[Data listing]
-------------------------
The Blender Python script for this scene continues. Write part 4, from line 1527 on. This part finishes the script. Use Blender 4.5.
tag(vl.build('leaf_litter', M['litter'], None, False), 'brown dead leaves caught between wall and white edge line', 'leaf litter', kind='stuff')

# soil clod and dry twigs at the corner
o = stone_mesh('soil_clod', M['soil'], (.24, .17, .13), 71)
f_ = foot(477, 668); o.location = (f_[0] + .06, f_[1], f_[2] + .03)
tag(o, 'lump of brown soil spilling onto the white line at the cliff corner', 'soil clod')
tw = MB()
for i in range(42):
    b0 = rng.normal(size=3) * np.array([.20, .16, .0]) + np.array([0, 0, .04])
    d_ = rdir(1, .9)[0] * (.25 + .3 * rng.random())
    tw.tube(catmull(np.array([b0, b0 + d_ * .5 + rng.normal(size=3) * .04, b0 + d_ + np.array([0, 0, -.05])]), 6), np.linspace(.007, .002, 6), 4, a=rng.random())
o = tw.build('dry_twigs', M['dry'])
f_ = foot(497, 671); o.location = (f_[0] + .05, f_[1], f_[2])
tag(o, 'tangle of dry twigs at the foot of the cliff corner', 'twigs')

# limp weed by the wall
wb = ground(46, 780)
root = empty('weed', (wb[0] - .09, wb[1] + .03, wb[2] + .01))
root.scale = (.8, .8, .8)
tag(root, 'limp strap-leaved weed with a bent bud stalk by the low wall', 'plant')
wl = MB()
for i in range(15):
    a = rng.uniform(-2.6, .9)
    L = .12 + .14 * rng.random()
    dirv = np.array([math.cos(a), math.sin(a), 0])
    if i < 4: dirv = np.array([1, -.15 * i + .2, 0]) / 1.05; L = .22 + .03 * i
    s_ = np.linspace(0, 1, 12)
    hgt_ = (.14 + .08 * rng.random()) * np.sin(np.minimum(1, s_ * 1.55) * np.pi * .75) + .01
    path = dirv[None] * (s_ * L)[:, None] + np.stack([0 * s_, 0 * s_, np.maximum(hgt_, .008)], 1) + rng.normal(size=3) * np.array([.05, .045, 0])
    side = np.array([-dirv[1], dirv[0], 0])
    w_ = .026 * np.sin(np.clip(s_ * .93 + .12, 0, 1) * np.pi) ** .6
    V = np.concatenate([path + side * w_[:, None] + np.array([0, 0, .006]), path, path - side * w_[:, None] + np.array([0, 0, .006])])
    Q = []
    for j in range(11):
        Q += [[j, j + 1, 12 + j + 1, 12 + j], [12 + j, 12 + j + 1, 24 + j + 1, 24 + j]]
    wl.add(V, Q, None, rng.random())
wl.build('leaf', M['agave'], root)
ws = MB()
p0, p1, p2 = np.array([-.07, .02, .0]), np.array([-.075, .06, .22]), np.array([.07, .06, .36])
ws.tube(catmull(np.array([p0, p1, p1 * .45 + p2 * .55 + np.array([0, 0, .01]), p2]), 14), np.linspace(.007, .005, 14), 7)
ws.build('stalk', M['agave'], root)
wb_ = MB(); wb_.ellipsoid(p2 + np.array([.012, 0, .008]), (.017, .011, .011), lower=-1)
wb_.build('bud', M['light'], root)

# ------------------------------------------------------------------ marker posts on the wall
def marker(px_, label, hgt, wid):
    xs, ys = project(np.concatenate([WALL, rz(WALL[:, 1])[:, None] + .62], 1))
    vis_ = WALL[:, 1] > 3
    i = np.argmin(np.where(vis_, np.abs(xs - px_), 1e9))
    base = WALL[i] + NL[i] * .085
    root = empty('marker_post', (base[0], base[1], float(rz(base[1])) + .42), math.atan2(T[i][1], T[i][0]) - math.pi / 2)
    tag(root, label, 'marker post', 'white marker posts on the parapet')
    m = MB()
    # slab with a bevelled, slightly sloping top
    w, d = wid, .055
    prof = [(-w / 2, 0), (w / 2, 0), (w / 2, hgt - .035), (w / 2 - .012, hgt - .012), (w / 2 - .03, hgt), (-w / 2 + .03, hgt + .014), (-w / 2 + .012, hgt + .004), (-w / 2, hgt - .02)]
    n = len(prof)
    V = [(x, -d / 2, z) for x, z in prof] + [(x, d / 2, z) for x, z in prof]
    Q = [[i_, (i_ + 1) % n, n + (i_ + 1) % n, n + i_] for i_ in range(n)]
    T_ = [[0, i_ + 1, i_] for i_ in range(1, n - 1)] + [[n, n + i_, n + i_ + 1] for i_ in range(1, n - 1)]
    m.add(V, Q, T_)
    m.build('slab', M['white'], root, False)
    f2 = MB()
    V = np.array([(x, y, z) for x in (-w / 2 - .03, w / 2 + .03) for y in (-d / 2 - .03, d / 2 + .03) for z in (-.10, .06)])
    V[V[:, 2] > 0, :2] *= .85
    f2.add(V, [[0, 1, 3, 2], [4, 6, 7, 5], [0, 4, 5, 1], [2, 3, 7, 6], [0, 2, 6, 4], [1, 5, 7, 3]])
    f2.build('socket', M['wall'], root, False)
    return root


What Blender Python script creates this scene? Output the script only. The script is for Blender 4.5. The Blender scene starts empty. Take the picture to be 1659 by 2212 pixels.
-------------------------
Task to complete: All lines from the beginning of the material above through the one with "tag(o, 'tangle of" need to be returned exactly; please return those and only those.

Output of the exercise:
The Blender Python script for this scene continues. Write part 4, from line 1527 on. This part finishes the script. Use Blender 4.5.
tag(vl.build('leaf_litter', M['litter'], None, False), 'brown dead leaves caught between wall and white edge line', 'leaf litter', kind='stuff')

# soil clod and dry twigs at the corner
o = stone_mesh('soil_clod', M['soil'], (.24, .17, .13), 71)
f_ = foot(477, 668); o.location = (f_[0] + .06, f_[1], f_[2] + .03)
tag(o, 'lump of brown soil spilling onto the white line at the cliff corner', 'soil clod')
tw = MB()
for i in range(42):
    b0 = rng.normal(size=3) * np.array([.20, .16, .0]) + np.array([0, 0, .04])
    d_ = rdir(1, .9)[0] * (.25 + .3 * rng.random())
    tw.tube(catmull(np.array([b0, b0 + d_ * .5 + rng.normal(size=3) * .04, b0 + d_ + np.array([0, 0, -.05])]), 6), np.linspace(.007, .002, 6), 4, a=rng.random())
o = tw.build('dry_twigs', M['dry'])
f_ = foot(497, 671); o.location = (f_[0] + .05, f_[1], f_[2])
tag(o, 'tangle of dry twigs at the foot of the cliff corner', 'twigs')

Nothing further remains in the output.